=== Provided material ===
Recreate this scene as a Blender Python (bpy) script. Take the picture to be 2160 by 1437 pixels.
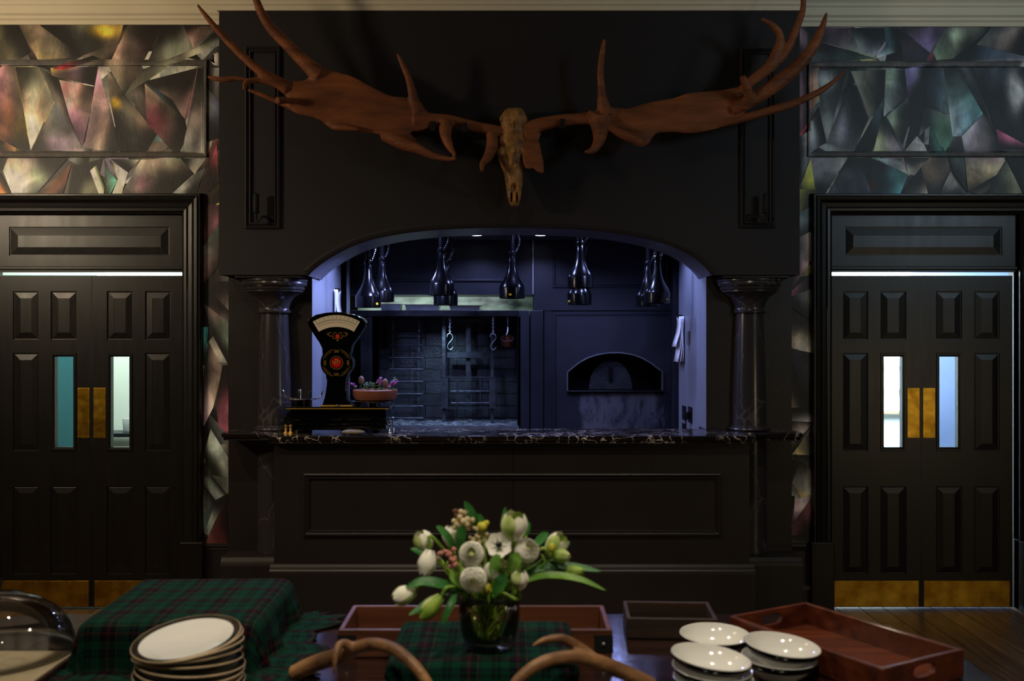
import bpy, bmesh, math, random
from mathutils import Vector, Matrix
from mathutils.geometry import delaunay_2d_cdt

# ------------------------------------------------------------------ camera, world, light, exposure
for o in list(bpy.data.objects):
    bpy.data.objects.remove(o)
scene = bpy.context.scene
COL = scene.collection
EYE = 1.595          # camera height
F = 2100.0           # focal length in pixels of a 2160 px wide frame (35 mm lens)
cam_d = bpy.data.cameras.new('camera')
cam_d.lens = 35.0; cam_d.sensor_width = 36.0; cam_d.sensor_fit = 'HORIZONTAL'
cam_d.clip_start = 0.05; cam_d.clip_end = 60
cam_d.dof.use_dof = True; cam_d.dof.focus_distance = 5.7; cam_d.dof.aperture_fstop = 3.2
cam = bpy.data.objects.new('camera', cam_d); COL.objects.link(cam)
cam.location = (0, 0, EYE); cam.rotation_euler = (math.pi / 2, 0, 0)
scene.camera = cam
vs = scene.view_settings
vs.view_transform = 'Standard'; vs.look = 'None'; vs.gamma = 1.0; vs.use_curve_mapping = False
vs.exposure = 0.0
world = bpy.data.worlds.new('world'); scene.world = world; world.use_nodes = True
world.node_tree.nodes['Background'].inputs[0].default_value = (0.35, 0.45, 0.6, 1)
world.node_tree.nodes['Background'].inputs[1].default_value = 0.05

def area_light(name, loc, target, size, power, color, size_y=None, spread=180):
    d = bpy.data.lights.new(name, 'AREA'); d.energy = power; d.color = color
    d.shape = 'RECTANGLE'; d.size = size; d.size_y = size_y or size; d.spread = math.radians(spread)
    o = bpy.data.objects.new(name, d); COL.objects.link(o); o.location = loc
    o.rotation_euler = (Vector(target) - Vector(loc)).to_track_quat('-Z', 'Y').to_euler()
    return o
def spot_light(name, loc, target, power, color, angle, blend=0.6, radius=0.04):
    d = bpy.data.lights.new(name, 'SPOT'); d.energy = power; d.color = color
    d.spot_size = math.radians(angle); d.spot_blend = blend; d.shadow_soft_size = radius
    o = bpy.data.objects.new(name, d); COL.objects.link(o); o.location = loc
    o.rotation_euler = (Vector(target) - Vector(loc)).to_track_quat('-Z', 'Y').to_euler()
    return o
WARM = (1.0, 0.80, 0.55); COOL = (0.62, 0.84, 1.0); BLUE = (0.37, 0.44, 1.0)
# ceiling spotlights of the dining room (warmer on the left), daylight from a window on the right
SOFT = (1.0, 0.86, 0.68)
for (lx, ly, pw, c_, ang) in ((-2.75, 3.55, 105, WARM, 125), (-0.95, 3.5, 100, SOFT, 122), (0.95, 3.5, 84, SOFT, 122)):
    spot_light('ceiling_spotlight', (lx, ly, 3.76), (lx, ly + 0.25, 0.0), pw, c_, ang, 1.0, 0.05)
for (lx, pw) in ((-0.75, 112), (0.5, 138)):
    spot_light('ceiling_spotlight', (lx, 0.9, 3.76), (lx, 2.45, 0.8), pw, SOFT, 62, 0.8, 0.05)
area_light('warm_wall_lamp', (-3.9, 3.6, 2.7), (-2.6, 5.9, 2.7), 0.35, 34, WARM)
area_light('daylight_window', (4.4, 1.6, 3.2), (2.35, 5.9, 3.45), 0.9, 9.5, COOL, 0.8, 80)
area_light('warm_floor_lamp', (4.3, 0.4, 1.15), (2.1, 5.9, 1.1), 0.35, 11, (1.0, 0.78, 0.46), 0.8)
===
- What the task requires
From the data above, copy each line where the string "scene" appears.

- Written reply
Recreate this scene as a Blender Python (bpy) script. Take the picture to be 2160 by 1437 pixels.
scene = bpy.context.scene
COL = scene.collection
scene.camera = cam
vs = scene.view_settings
world = bpy.data.worlds.new('world'); scene.world = world; world.use_nodes = True